L’autorité de l’Eglise est expri­mée plus en détail, ce qui ne veut pas dire plus clai­re­ment. « Aujourd’hui comme hier, l’Eglise catho­lique est enga­gée dans le ser­vice de l’éducation. Elle accom­plit ain­si la mis­sion qu’elle a reçue du Christ : tra­vailler à faire connaître la Bonne Nou­velle du Salut. » (art. 8) Immé­dia­te­ment après, dans le même article, il est pré­ci­sé que l’évêque est le res­pon­sable de cette mis­sion, puis que « l’engagement de l’Eglise dans le champ de l’éducation mani­feste sa soli­da­ri­té avec le genre humain et son his­toire ain­si que sa volon­té d’apporter une contri­bu­tion ori­gi­nale et spé­ci­fique à la construc­tion de la cité et au renou­vel­le­ment de la socié­té humaine “dans un esprit de dia­logue et de coopé­ra­tion” ». Cette fin d’article ne semble guère en rap­port avec la Bonne Nou­velle. Cepen­dant plus loin il est pré­ci­sé que « la mis­sion édu­ca­tive est confiée par l’Eglise à des per­sonnes et à des com­mu­nau­tés édu­ca­tives, au sein d’une Eglise locale dio­cé­saine » (art. 26), et que « pour que l’école catho­lique soit une ins­ti­tu­tion ecclé­siale, il est néces­saire que l’autorité légi­time dans l’Eglise catho­lique confie à cer­taines per­sonnes une mis­sion spé­ci­fique au ser­vice de tous. Dans l’Eglise locale dio­cé­saine, l’Evêque ins­ti­tue chaque école catho­lique par la média­tion d’une auto­ri­té de tutelle » (art. 27). Plus loin cette « mis­sion édu­ca­tive » est ran­gée dans la caté­go­rie de l’apostolat (art. 28).

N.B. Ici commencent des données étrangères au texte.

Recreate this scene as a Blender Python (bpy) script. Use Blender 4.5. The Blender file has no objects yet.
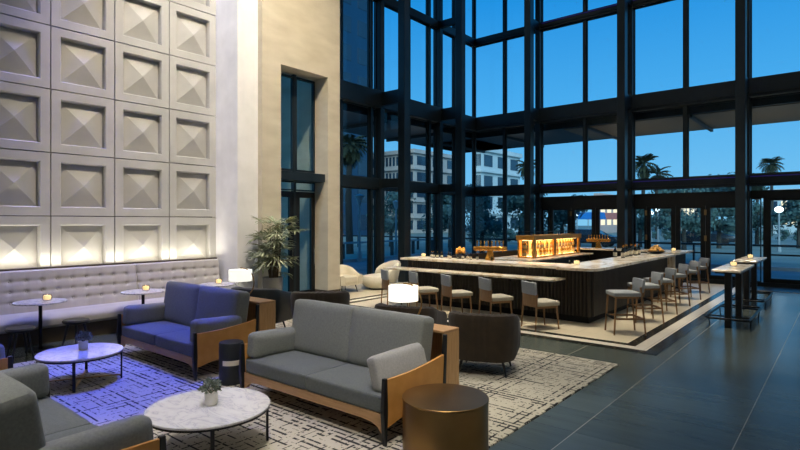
import bpy, bmesh, math, random
from mathutils import Vector, Matrix, noise
random.seed(7)
PI = math.pi
COL = bpy.context.scene.collection
rnd = random.uniform

# ---------------------------------------------------------------- materials
def lin(c):
    return tuple(((x/255)/12.92 if x/255 <= .04045 else ((x/255+.055)/1.055)**2.4) for x in c)+(1,)

class NT:
    def __init__(s, name):
        s.m = bpy.data.materials.new(name); s.m.use_nodes = True
        s.t = s.m.node_tree; s.n = s.t.nodes; s.l = s.t.links
        s.b = s.n['Principled BSDF']
    def node(s, typ, **kw):
        n = s.n.new(typ)
        for k, v in kw.items(): setattr(n, k, v)
        return n
    def link(s, a, b): s.l.new(a, b)
    def math(s, op, a, b=None, c=None, clamp=False):
        n = s.node('ShaderNodeMath', operation=op); n.use_clamp = clamp
        for i, v in enumerate((a, b, c)):
            if v is None: continue
            if isinstance(v, (int, float)): n.inputs[i].default_value = v
            else: s.link(v, n.inputs[i])
        return n.outputs[0]
    def coords(s, scale=(1, 1, 1), kind='Object', rot=(0, 0, 0)):
        t = s.node('ShaderNodeTexCoord'); m = s.node('ShaderNodeMapping')
        m.inputs['Scale'].default_value = scale; m.inputs['Rotation'].default_value = rot
        s.link(t.outputs[kind], m.inputs['Vector']); return m.outputs[0]
    def noise(s, vec, scale=5, detail=3, rough=.5, dist=0):
        n = s.node('ShaderNodeTexNoise'); n.inputs['Scale'].default_value = scale
        n.inputs['Detail'].default_value = detail; n.inputs['Roughness'].default_value = rough
        n.inputs['Distortion'].default_value = dist
        s.link(vec, n.inputs['Vector']); return n.outputs['Fac']
    def ramp(s, fac, stops):
        r = s.node('ShaderNodeValToRGB'); s.link(fac, r.inputs[0])
        e = r.color_ramp.elements
        while len(e) < len(stops): e.new(.5)
        for i, (p, c) in enumerate(stops):
            e[i].position = p; e[i].color = lin(c) if len(c) == 3 else c
        return r.outputs[0]
    def mix(s, fac, a, b):
        m = s.node('ShaderNodeMix', data_type='RGBA')
        s.link(fac, m.inputs[0])
        for v, i in ((a, 6), (b, 7)):
            if isinstance(v, tuple): m.inputs[i].default_value = lin(v)
            else: s.link(v, m.inputs[i])
        return m.outputs[2]
    def bump(s, h, strength=.3, dist=.01):
        b = s.node('ShaderNodeBump'); b.inputs['Strength'].default_value = strength
        b.inputs['Distance'].default_value = dist
        s.link(h, b.inputs['Height']); s.link(b.outputs[0], s.b.inputs['Normal'])

def mat(name, c, rough=.5, metal=0, c2=None, ns=6, stretch=(1, 1, 1), bump=0, bs=200, spec=.5, sheen=0, coat=0):
    k = NT(name)
    k.b.inputs['Roughness'].default_value = rough; k.b.inputs['Metallic'].default_value = metal
    k.b.inputs['Specular IOR Level'].default_value = spec
    k.b.inputs['Sheen Weight'].default_value = sheen
    k.b.inputs['Coat Weight'].default_value = coat
    if c2 is None: c2 = tuple(min(255, x*1.07) for x in c)
    v = k.coords(stretch); f = k.noise(v, ns, 4)
    k.link(k.ramp(f, [(.3, c), (.7, c2)]), k.b.inputs['Base Color'])
    if bump:
        k.bump(k.noise(k.coords(), bs, 2), bump, .004)
    return k.m

def emit(name, c, s):
    k = NT(name); k.b.inputs['Base Color'].default_value = lin(c)
    k.b.inputs['Emission Color'].default_value = lin(c); k.b.inputs['Emission Strength'].default_value = s
    return k.m

M = {}
M['wall'] = mat('plaster_white', (222, 221, 218), .7, bump=.1, bs=30, ns=2)
M['panel'] = mat('panel_gypsum', (170, 169, 163), .62, bump=.06, bs=40, ns=2)
M['groove'] = mat('panel_joint', (52, 50, 46), .9)
M['stone'] = mat('limestone', (188, 178, 155), .7, c2=(204, 195, 173), ns=1.4, stretch=(1, 1, 2.6), bump=.12, bs=22)
M['steel'] = mat('dark_bronze_steel', (28, 38, 43), .42, .2, c2=(33, 44, 50), ns=3)
M['steel2'] = mat('black_door_frame', (13, 18, 19), .45, .2)
M['ceil'] = mat('ceiling_dark', (60, 62, 64), .8)
M['soffit'] = mat('canopy_soffit', (110, 90, 64), .6, c2=(134, 110, 78), ns=5, stretch=(6, .6, 1))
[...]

L’école catho­lique une fois ain­si consti­tuée est alors défi­nie comme « une com­mu­nau­té édu­ca­tive qui ras­semble toutes les per­sonnes concou­rant à la vie de l’établissement, dans la diver­si­té des fonc­tions et des âges […] autour d’un chef d’établissement qui reçoit mis­sion de l’Eglise » (art. 32).